Paintings at British maritime museum brought to life through theatre
Bold drama on high seas

Almost nothing can be revealed about Against Captain's Orders, A Journey into the Uncharted, except that it has been created by British theatre company Punchdrunk. It shockingly urges participants to ignore the stern orders invariably given to museum visitors and is happening at the National Maritime Museum in Greenwich, London, until the end of August.
It is a journey that begins in a little boat for a crew of six- to 12-year-olds and their grown-up escorts, and leads into surprising spaces. (So far, only one terrified and weeping little girl has had to be fast-tracked to the exit.)
Punchdrunk's first work for a museum was created after talks with the staff, many tours of the galleries at the National Maritime Museum and a guided tour through the museum's cavernous stores, which hold hundreds of thousands of precious, fascinating or downright weird objects.
The result is a piece woven around four apparently real objects from the collection, and threaded with salty yarns of real characters - including the favourite privateer of Elizabeth I, Sir Francis Drake; the lighthouse keeper's daughter Grace Darling, the hero of a famous 19th-century rescue; and Captain Bligh, who navigated and rowed himself thousands of kilometres back to safety after being cast adrift in the mutiny on the Bounty.
When Felix Barrett founded the immersive theatre company in 2000, the name was intended to signify that their audiences should emerge staggering, bewildered, enthralled … punch-drunk.
At the end of each show in Greenwich, the faces of the emerging crews - and museum director Kevin Fewster, who signed up himself for an hour before the mast - are full of hilarity and astonishment.
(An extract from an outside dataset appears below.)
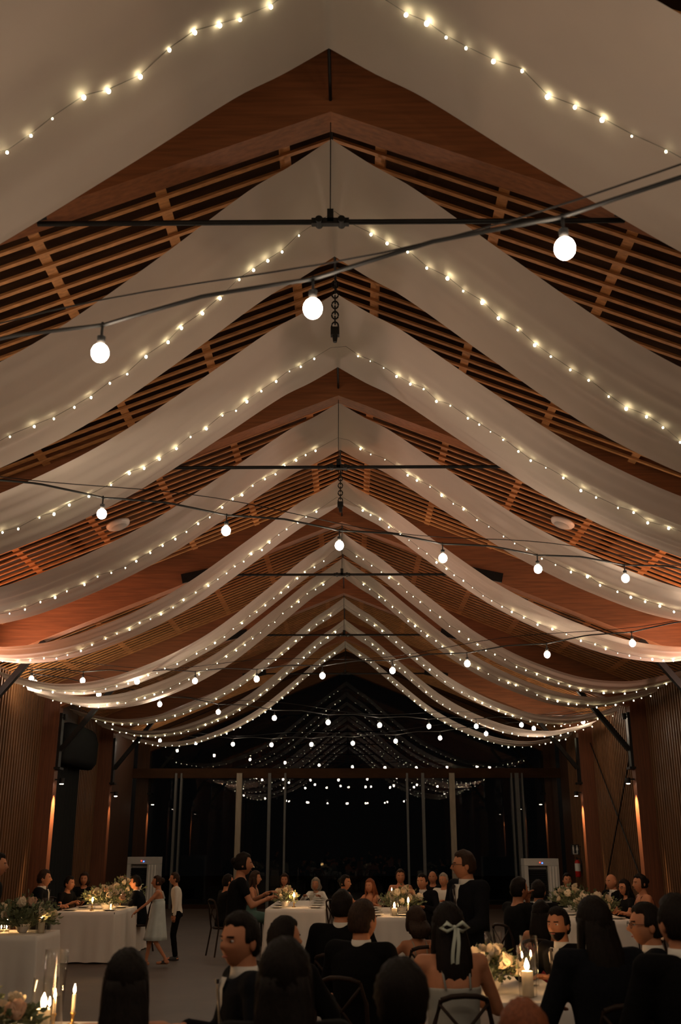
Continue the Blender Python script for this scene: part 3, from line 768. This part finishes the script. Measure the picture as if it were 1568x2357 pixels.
    if outfit in ('suit', 'shirt', 'blacktop'):
        col = {'suit': M['suit'], 'shirt': M['shirt'], 'blacktop': M['blackdress']}[outfit]
        if outfit == 'suit' and int(px) % 3 == 0: col = M['navy']
        add = .020 if outfit == 'suit' else .010
        j = MB(); torso(j, 1.0, add, -.16, .95)
        if outfit == 'suit': j.loft([(sp(-.26), .165*S+add, .12*S+add), (sp(-.1), .165*S+add, .12*S+add), (sp(.1), .15*S+add, .11*S+add)], 20)
        for i in (0, 1):
            j.cap(sp(.86), sh[i], .066*S+add, .058*S+add, 10)
            if outfit == 'blacktop': j.cap(sh[i], sh[i].lerp(elb[i], .45), .050*S+add, .046*S+add, 10)
            else: j.cap(sh[i], elb[i], .050*S+add, .040*S+add, 10); j.cap(elb[i], wr[i].lerp(elb[i], .06), .040*S+add, .030*S+add, 10)
        remesh(j, vox).build('jacket' if outfit == 'suit' else 'shirt', col, t, True)
        if outfit == 'suit':
            c = MB(); nb_ = sp(1.0)
            # standing collar and shirt front between the lapels
            ring = [(nb_+Vector((0, .004, -.035*kk)), .076*S, .072*S), (nb_+Vector((0, .004, .0)), .068*S, .066*S), (nb_+Vector((0, .008, .028*kk)), .062*S, .061*S)]
            c.loft(ring, 24)
            def fy(q): return sp(q)+Vector((0, (.108+.014*(1-abs(q-.7)*2))*S+add+.006, 0))
            vs = []
            for q, hw in ((.45, .004), (.6, .022), (.75, .036), (.88, .046), (.97, .045)):
                yy = fy(q) - (Vector((0, .03, 0)) if q > .9 else Vector((0, .004, 0)) if q > .8 else Vector((0, 0, 0)))
                vs += [yy+Vector((-hw, -.014, 0)), yy+Vector((0, 0, 0)), yy+Vector((hw, -.014, 0))]
            c.add(vs, [(3*a+b, 3*a+b+1, 3*a+b+4, 3*a+b+3) for a in range(4) for b in (0, 1)])
            c.build('shirt_front', M['shirt'], t, True)
            tt = MB(); a = fy(.5); b = fy(.90)-Vector((0, .006, 0))
            tt.add([b+Vector((-.014, .006, .01)), b+Vector((.014, .006, .01)), a+Vector((.022, .008, 0)), a+Vector((0, .008, -.02)), a+Vector((-.022, .008, 0))], [(0,1,2,3,4)])
            tt.box(b+Vector((0, .004, .02)), (.028, .016, .022)); tt.build('tie', M['tie'], t)
        tr = MB(); tr.loft([(sp(-.2), .15*S+.012, .11*S+.012), (sp(0), .165*S+.008, .118*S+.008), (sp(.15), .15*S+.004, .105*S+.004)], 20)
        for i in (0, 1):
            tr.cap(hips[i], kn[i], .088*S+.01, .062*S+.012, 10); tr.cap(kn[i], ank[i].lerp(kn[i], .05), .060*S+.012, .050*S+.012, 10)
        remesh(tr, vox).build('trousers', M['suit'], t, True)
    elif outfit == 'dress':
        j = MB(); torso(j, 1.0, .008, -.16, .68 if True else .85)
        if stand:
            hem = .50*kk
            zz = zp-.08
            remesh(j, vox).build('bodice', M[dresscol], t, True)
            rings = []
            for a in range(10):
                q = a/9; z = zp+.30*kk-(zp+.30*kk-hem)*q
                rings.append((Vector((0, .02*q+math.sin(le)*.03, z)), (.158+.095*q**1.3)*S, (.128+.11*q**1.2)*S))
            MB().loft(rings[::-1], 48, wave=lambda kq, a: .05*(1-kq)*math.sin(a*9)).build('skirt', M[dresscol], t, True)
        else:
            seat_fabric(j, .014)
            j.loft([(Vector((0, .38*kk, .30)), .17*S, .05), (Vector((0, .30*kk, .50)), .17*S, .12), (Vector((0, .22*kk, .60)), .15*S, .12)], 20)
            remesh(j, vox).build('dress', M[dresscol], t, True)
        st = MB()
        for s in (-1, 1): st.tube([sp(.66)+Vector((s*.075*S, .118*S+.006, 0)), sp(.93)+Vector((s*.085*S, .07*S, .0)), sp(.97)+Vector((s*.085*S, 0, .012)), sp(.92)+Vector((s*.08*S, -.08*S, .0)), sp(.66)+Vector((s*.07*S, -.118*S-.006, 0))], .007, 6)
        st.build('straps', M[dresscol], t, True)
    for i in (0, 1):
        f = ank[i]; s2 = MB()
        q = kk*(.8 if female else 1)
        s2.loft([(f+Vector((0, .05*q, -.083*kk)), .044*q, .125*q), (f+Vector((0, .05*q, -.065*kk)), .043*q, .125*q), (f+Vector((0, .03*q, -.04*kk)), .037*q, .095*q), (f+Vector((0, -.02*q, -.015*kk)), .034*q, .045*q)], 20)
        s2.build('shoe', M['dark_plastic'], t, True)
    if chair and not stand:
        p0 = Vector((P.x-off.x, P.y-off.y, 0)) + Matrix.Rotation(rz, 3, 'Z') @ Vector((0, .04, 0))
        place_chair(p0.x, p0.y, rz, 'dark chair under the ' + ' '.join(label.split()[:11]).rstrip(','))
    return t

# yaw: 0 looks away from the camera, 90 to the left, -90 to the right, 180 to the camera
person('short-haired man in dark suit, face turned to the camera, bottom centre left', 552, 2165, 5.6, yaw=110, hyaw=28, hair='short', lean=8, wrists=((-.15,.30,.85),(.17,.34,.85)))
person('bearded man from behind, right of the man turned to the camera', 655, 2162, 6.7, yaw=-25, hyaw=-35, beard=True)
person('dark-haired guest seen from behind, nearest head in the bottom centre left', 655, 2255, 4.2, yaw=5, outfit='blacktop', hair='long')
person('guest with long dark hair seen from behind at the bottom left', 290, 2262, 4.7, yaw=12, outfit='dress', hair='long', female=True)
person('brown-haired man from behind, white collar, before the narrow white tablecloth', 836, 2120, 7.6, yaw=-30, hyaw=-10, hcol='hair_brown')
person('dark-haired man from behind, just left of the brown-haired white-collared man', 788, 2088, 9.2, yaw=-15)
person('woman with a mint ribbon bow in long dark hair seen from behind', 1032, 2135, 6.8, yaw=10, outfit='dress', dresscol='paledress', hair='long', female=True, ribbon=True)
person('guest seen from behind, dark round head at the bottom centre right', 925, 2305, 4.2, yaw=0, outfit='suit', hair='bushy')
person('bearded man in a dark suit facing the camera beyond the white roses', 1285, 2128, 8.3, yaw=125, hyaw=15, beard=True)
person('large guest with dark hair seen from behind right of the candle', 1368, 2125, 6.4, yaw=15, outfit='suit', hair='long')
person('man in a dark suit and glasses in left profile at the right', 1488, 2130, 7.2, yaw=80, hyaw=10, glasses=True, hcol='hair_dark')
person('dark-suited guest cut off by the right edge, seen from behind', 1558, 2125, 5.6, yaw=15, outfit='suit', hair='short')
person('auburn-haired guest whose head just shows at the bottom edge', 1208, 2395, 4.1, yaw=0, outfit='blacktop', hair='bob', hcol='hair_red', female=True)
person('standing man in dark suit and glasses looking left over the guests', 1068, 1990, 9.6, pose='stand', yaw=118, hyaw=-25, glasses=True, hcol='hair_brown', wrists=((-.16, .30, 1.02), (.12, .30, 1.0)), slim=1.12)
person('standing woman in a black top with folded hands looking right', 560, 1988, 12.0, pose='stand', yaw=-78, outfit='blacktop', hair='bun', female=True, wrists=((-.10, .36, 1.24), (.08, .36, 1.20)))
person('child in a pale blue sleeveless dress walking across the floor', 362, 2030, 16.9, pose='stand', yaw=95, hyaw=5, outfit='dress', dresscol='bluedress', hair='bun', hcol='hair_brown', female=True, step=.16, wrists=((-.20, .40, .74), (.22, .02, .56)), lean=2)
person('child in white shirt and dark trousers behind the child in pale blue', 402, 2022, 17.9, pose='stand', yaw=100, outfit='shirt', hair='short', hcol='hair_brown', slim=.9)
person('man in a dark suit in right profile at the left banquet table', 102, 2022, 17.6, yaw=-85, hyaw=0, hcol='hair_brown')
person('dark-clothed guest leaning between the profile man and the curly-haired guest', 160, 2032, 19.2, yaw=-110, outfit='blacktop', hair='short', lean=15)
person('guest with curly brown hair facing the left banquet table', 194, 2024, 20.9, yaw=185, outfit='blacktop', hair='bob', hcol='hair_brown', female=True)
person('man in dark suit leaning over the left table beside the child', 312, 2030, 19.2, yaw=88, lean=14, hair='short')
person('standing guest in dark clothes cut off by the left edge', -6, 1990, 11.5, pose='stand', yaw=-80, outfit='blacktop', hair='short', female=True)
person('guest in black seated left of the standing woman in black', 525, 2030, 18.6, yaw=-60, outfit='blacktop', hair='short')
person('guest in a teal dress seated just behind the standing woman', 588, 2022, 20.2, yaw=-95, outfit='dress', dresscol='tealdress', hair='long', hcol='hair_brown', female=True)
person('guest facing the camera behind the candle of the middle table', 655, 2026, 21.9, yaw=180, outfit='dress', dresscol='rustdress', hair='bob', hcol='hair_brown', female=True)
person('older grey-haired guest in a beige dress at the middle table', 727, 2036, 21.8, yaw=168, outfit='shirt', hair='bob', hcol='hair_grey', female=True)
person('guest with an updo seated between the two middle tables', 795, 2032, 18.2, yaw=-120, outfit='dress', dresscol='beigedress', hair='bun', hcol='hair_dark', female=True)
person('woman with long auburn hair and a rust dress at the middle table', 852, 2040, 19.4, yaw=150, hyaw=0, outfit='dress', dresscol='rustdress', hair='long', hcol='hair_red', female=True)
person('guest facing the camera at the far end of the middle table', 922, 2018, 20.4, yaw=180, outfit='dress', dresscol='rustdress', hair='bun', hcol='hair_brown', female=True)
person('man in a dark suit facing the camera right of the middle flowers', 972, 2030, 17.8, yaw=150)
person('bald guest half behind the dark-suited man right of the middle flowers', 996, 2020, 21.2, yaw=165, outfit='blacktop', hair='bald')
person('grey-haired guest just left of the standing man', 1021, 2026, 19.8, yaw=150, outfit='shirt', hair='short', hcol='hair_grey')
person('small child in a beige dress seen from behind below the middle roses', 958, 2122, 9.9, yaw=15, outfit='dress', dresscol='beigedress', hair='bob', hcol='hair_brown', female=True, slim=.9)
person('dark-haired guest with a raised hand right of the standing man', 1196, 2048, 12.6, yaw=-60, outfit='blacktop', hair='short', female=True, wrists=((-.06,.26,1.15),(.17,.36,.83)))
person('white-collared man from behind, right of the guest with a raised hand', 1240, 2052, 13.6, yaw=-25)
person('guest in a bright red dress half hidden by the bearded man', 1246, 2105, 10.6, yaw=-20, outfit='dress', dresscol='reddress', hair='long', female=True)
person('man facing the camera behind the flowers of the right table', 1306, 2026, 20.0, yaw=180)
person('balding man at the right table, left of the woman with glasses', 1408, 2030, 17.9, yaw=120, hair='bald')
person('dark curly-haired woman with glasses at the right table', 1438, 2044, 16.9, yaw=100, hyaw=20, outfit='blacktop', hair='long', glasses=True, female=True)
person('bare-shouldered woman in a wine red dress at the right table', 1474, 2034, 15.9, yaw=95, hyaw=10, outfit='dress', dresscol='winedress', hair='bun', female=True)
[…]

Fewster was particularly moved by one boy who put a consoling arm around his father, and assured him: "It's all right, Daddy, we did it!"
Audiences should pay close attention to noticeboards. One warns: "Keep all phones away from parrots." I yearn to attend the lecture on penguin husbandry to be given by Jim Cooke - in Antarctica. It can be disclosed that knickers embroidered with the word "Indomitable" do not form part of the show. Robert Blyth, senior curator of world and maritime history, knows they exist but failed to find them when he guided the Punchdrunk company around the museum's stores.